Inflation Is A Hidden Tax On The Poor

A recent survey discovered that many Americans are concerned about the increasing cost of living. Even though the average family’s wealth has grown by 37% from 2019 to 2022, only 14% of people feel they’re financially better off since the last presidential election.

Researcher Edward Wolff explored how inflation, the rise in prices, impacts wealth. He found that inflation affects individuals differently based on what they own, i.e. tangible assets.

Wolff introduced the concept of “net inflation gain,” measuring how inflation influences what you own and owe. When inflation occurs, the value of the dollar decreases. This means items like salaries and savings might be worth less, but assets like houses and businesses could be worth more.

Wolff’s study indicates that those with limited wealth don’t really benefit from inflation. However, the middle class may gain something. The very wealthy (top 1%) also benefit because they own numerous assets.

The study suggests that the middle class benefits because their possessions become more valuable with inflation, and their debts become less significant. However, those who are slightly wealthier (80th to 99th percentiles) are negatively affected because they have less debt.

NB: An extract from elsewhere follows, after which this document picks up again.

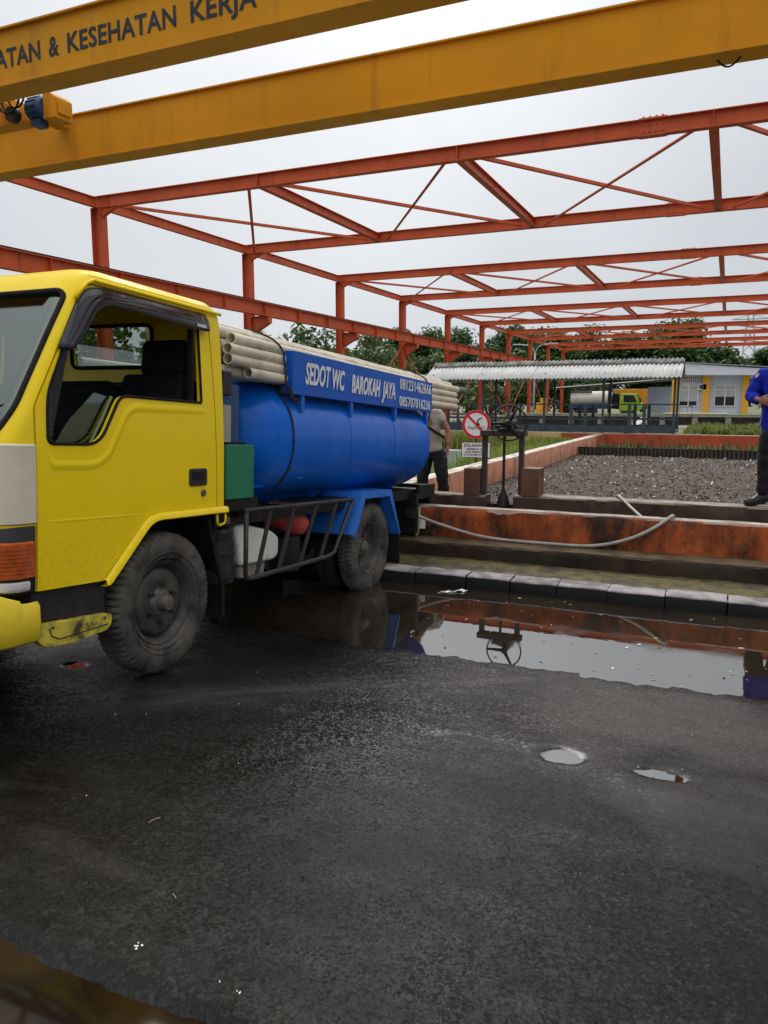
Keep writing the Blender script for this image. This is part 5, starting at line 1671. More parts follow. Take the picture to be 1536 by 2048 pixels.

The study underscores the importance of owning things to safeguard against inflation. For those with lower incomes, building wealth through ownership, such as houses, is crucial. The housing market, especially for first-time homebuyers, is seen as a wise investment to guard against inflation.

Additionally, the study warns against using inflation to fund government spending, as it can disrupt markets, impact contracts, and devalue savings. This disproportionately affects the poorest Americans, resembling a hidden tax on those who can least afford it.

Understanding the relationship between inflation and wealth is crucial. While some people benefit, others are negatively impacted. This emphasizes the importance of building wealth through ownership and being cautious about how inflation affects different income groups.

This does beg the question at what point with a shrinking middle class and increasing number of impoverished, does the system become unstable? The US Debt is continuing to climb and the number of individuals entering the workforce compared to those retiring is a net negative, so inflation seems the only path forward to service that debt. How does the US economy endure in such an environment?